*Objective*
Find the lines holding "from" and copy them.
Begin
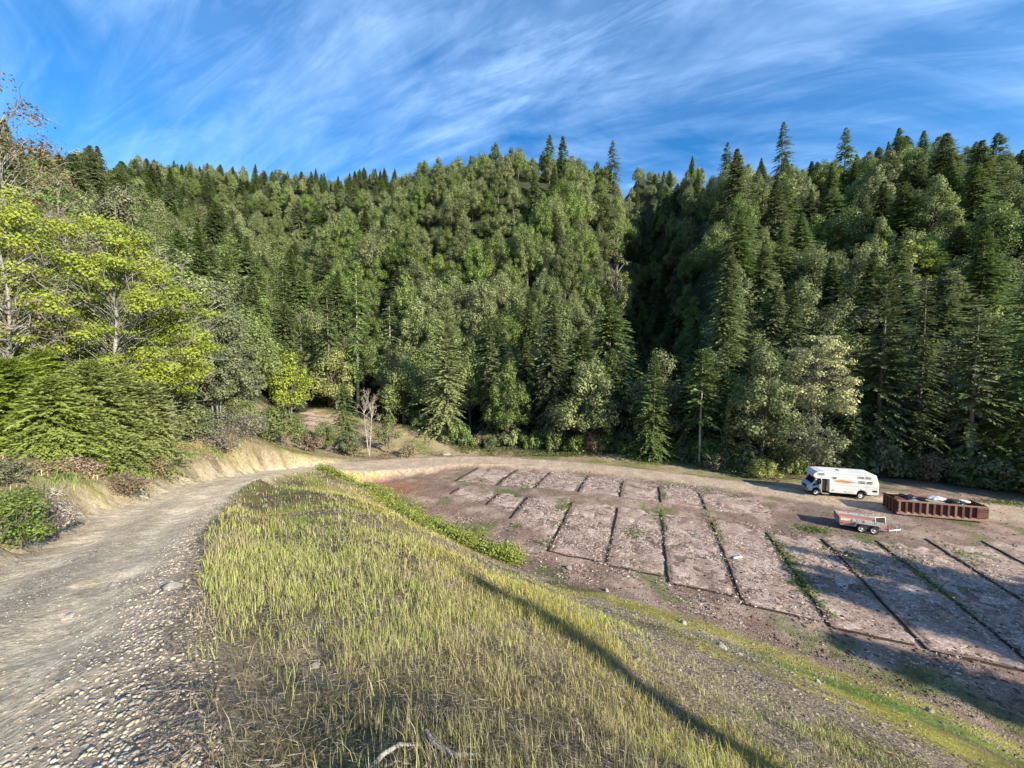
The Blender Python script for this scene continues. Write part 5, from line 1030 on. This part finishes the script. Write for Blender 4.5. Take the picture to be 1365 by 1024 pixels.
def build_motorhome():
    fx, fy = G(1080, 660.5); bx, by = G(1171, 668.5); rz = math.atan2(by - fy, bx - fx); L = math.hypot(bx - fx, by - fy)
    r = empty('motorhome', (fx, fy, float(gz(fx, fy)) + 0.02), rz); tag(r, 'white motorhome with brown swoosh and open cab door parked at the forest edge', 'motorhome')
    Wd = 2.25; e = L - 0.05
    # local x runs from nose to rear, -y faces the camera
    m = MB(); m.prism([(0.42, 1.98), (0.20, 2.22), (0.26, 2.50), (0.62, 2.74), (1.2, 2.82), (e - 0.45, 2.82), (e - 0.22, 2.74), (e + 0.05, 1.85), (e + 0.05, 0.62), (e - 0.85, 0.56), (e - 1.0, 0.56), (e - 1.08, 0.86), (e - 1.30, 1.02), (e - 1.62, 1.02), (e - 1.84, 0.86), (e - 1.92, 0.52), (1.78, 0.50), (1.72, 1.98)], 0.0, Wd)
    m.build('coach_body', M_WHITE, r, 0.05)
    # cab
    m = MB(); m.prism([(-0.12, 0.55), (-0.16, 0.95), (-0.08, 1.18), (0.16, 1.30), (0.24, 1.32), (0.24, 0.98), (0.36, 0.86), (0.70, 0.98), (0.98, 0.80), (1.02, 0.50), (1.78, 0.50), (1.72, 0.56), (1.06, 0.60), (0.98, 1.1), (0.98, 1.34), (0.24, 1.32), (0.16, 1.30)][:6] + [(0.98, 1.34), (0.98, 0.62), (0.9, 0.84), (0.62, 0.95), (0.3, 0.84), (0.16, 0.5)], 0.12, Wd - 0.12)
    cab = m.build('cab', M_CAB, r, 0.03)
    m = MB(); m.prism([(0.22, 1.32), (0.62, 1.98), (0.68, 1.98), (0.28, 1.32)], 0.22, Wd - 0.22); m.build('windshield', M_GLASS, r)
    m = MB(); m.prism([(0.16, 1.31), (0.56, 1.99), (0.70, 1.99), (0.34, 1.31)], 0.12, 0.20); m.prism([(0.16, 1.31), (0.56, 1.99), (0.70, 1.99), (0.34, 1.31)], Wd - 0.2, Wd - 0.12); m.build('windshield_pillar', M_WHITE, r)
    m = MB(); m.prism([(0.40, 1.36), (0.72, 1.95), (0.96, 1.95), (0.96, 1.36)], 0.14, 0.17); m.build('side_window', M_GLASS, r)
    m = MB(); m.box((-0.19, 0.25, 0.42), (-0.02, Wd - 0.25, 0.58)); m.build('front_bumper', M_LINE, r, 0.02)
    for yy in (0.42, Wd - 0.42):
        m = MB(); m.cyl((0, 0), 0.1, -0.03, 0.03, 16); o = m.build('headlight', M_SHEET, r); o.rotation_euler = (0, 0, rad(90)); o.location = (-0.15, yy, 0.86)
    m = MB(); m.box((-0.185, 0.62, 0.72), (-0.155, Wd - 0.62, 1.0)); m.build('grille', M_DARK, r)
    # dark doorway, open door seen edge on, step
    m = MB(); m.box((1.0, 0.16, 0.62), (1.74, 1.0, 1.97)); m.build('doorway', M_DARK, r)
    m = MB(); m.box((1.56, 0.10, 0.64), (1.74, 0.158, 1.95)); m.build('door_jamb', M_TAN, r)
    m = MB(); m.prism([(0, 0.55), (0, 1.5), (0.16, 2.0), (0.74, 2.0), (0.74, 0.55)], -0.035, 0.035); dr = m.build('door', M_WHITE, r, 0.015); dr.location = (1.0, 0.08, 0.02); dr.rotation_euler = (0, 0, rad(-108))
    m = MB(); m.prism([(0.1, 1.36), (0.22, 1.9), (0.64, 1.9), (0.64, 1.36)], -0.045, 0.045); m.build('door_window', M_GLASS, dr)
    m = MB(); m.box((1.05, -0.18, 0.34), (1.7, 0.12, 0.39)); m.build('step', M_LINE, r)
    m = MB(); m.tube([(0.52, 0.1, 1.5), (0.42, -0.14, 1.55)], 0.015); m.box((0.36, -0.2, 1.38), (0.46, -0.08, 1.72)); m.build('mirror', M_LINE, r)
    # windows along the camera side: frame > pane
    def win(x0, z0, x1, z1, split=True):
        m = MB(); t = 0.035
        m.box((x0, -0.022, z0), (x1, -0.001, z0 + t)); m.box((x0, -0.022, z1 - t), (x1, -0.001, z1)); m.box((x0, -0.022, z0 + t), (x0 + t, -0.001, z1 - t)); m.box((x1 - t, -0.022, z0 + t), (x1, -0.001, z1 - t))
        if split: m.box((x0 + t, -0.022, (z0 + z1) / 2 - 0.02), (x1 - t, -0.001, (z0 + z1) / 2 + 0.02))
        f = m.build('window', M_WHITE, r); m = MB(); m.box((x0 + t, -0.012, z0 + t), (x1 - t, -0.0015, z1 - t)); m.build('pane', M_GLASS, f)
    k = e / 6.1
    win(0.66, 2.36, 1.28, 2.64); win(1.98 * k, 2.02, 2.38 * k, 2.34)
    for x0 in (4.26, 4.90): win(x0 * k, 2.28, (x0 + 0.56) * k, 2.56)
    for x0 in (4.34, 5.0): win(x0 * k, 1.74, (x0 + 0.58) * k, 2.06)
    # swoosh and trim lines, a few millimetres proud
    m = MB(); m.poly([(2.05 * k, -0.006, 1.82), (2.5 * k, -0.006, 1.70), (3.2 * k, -0.006, 1.62), (3.75 * k, -0.006, 1.74), (4.25 * k, -0.006, 1.80), (3.8 * k, -0.006, 1.90), (3.3 * k, -0.006, 1.98), (2.9 * k, -0.006, 2.06), (2.5 * k, -0.006, 2.02)]); m.build('swoosh', M_OCHRE, r)
    m = MB(); m.poly([(2.1 * k, -0.010, 1.83), (2.7 * k, -0.010, 1.84), (3.3 * k, -0.010, 1.77), (3.9 * k, -0.010, 1.82), (4.2 * k, -0.010, 1.82), (3.3 * k, -0.010, 1.91), (2.6 * k, -0.010, 1.93)]); m.build('swoosh', M_BROWN, r)
    m = MB(); m.box((1.85, -0.008, 1.40), (e, -0.001, 1.425)); m.box((1.2, -0.008, 2.66), (e - 0.3, -0.001, 2.68)); m.box((1.85, -0.008, 1.04), (e, -0.001, 1.05)); m.box((e - 0.02 - 1.1, -0.008, 1.2), (e - 0.1, -0.001, 1.22)); m.build('trim_line', M_LINE, r)
    m = MB(); m.box((e - 0.52, -0.012, 0.92), (e - 0.12, -0.001, 1.12)); m.build('compartment_vent', M_DARK, r)
    m = MB(); m.box((2.0, -0.012, 0.72), (2.22, -0.001, 0.9)); m.box((3.1 * k, -0.012, 0.66), (3.3 * k, -0.001, 0.8)); m.box((4.55 * k, -0.012, 1.1), (4.66 * k, -0.001, 1.2)); m.build('hatch', M_LINE, r)
    m = MB(); m.box((2.9, 0.8, 2.82), (3.5, 1.4, 2.92)); m.build('roof_vent', M_SHEET, r, 0.02)
    m = MB(); m.tube([(e - 0.1, 0.2, 0.4), (e - 0.1, Wd - 0.2, 0.4)], 0.05); m.tube([(e - 0.3, 0.35, 0.65), (e - 0.1, 0.35, 0.4)], 0.03); m.tube([(e - 0.3, Wd - 0.35, 0.65), (e - 0.1, Wd - 0.35, 0.4)], 0.03); m.build('rear_bumper', M_LINE, r)
    m = MB(); m.box((0.9, 0.5, 0.32), (e - 0.4, Wd - 0.5, 0.5)); m.build('chassis', M_DARK, r)
    for x in (0.60, e - 1.46):
        wheel(r, x, 0.13, 0.37, 0.24, -1); wheel(r, x, Wd - 0.13, 0.37, 0.24, 1)
    return r
build_motorhome()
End
*Response to this exercise*
The Blender Python script for this scene continues. Write part 5, from line 1030 on. This part finishes the script. Write for Blender 4.5. Take the picture to be 1365 by 1024 pixels.
    # local x runs from nose to rear, -y faces the camera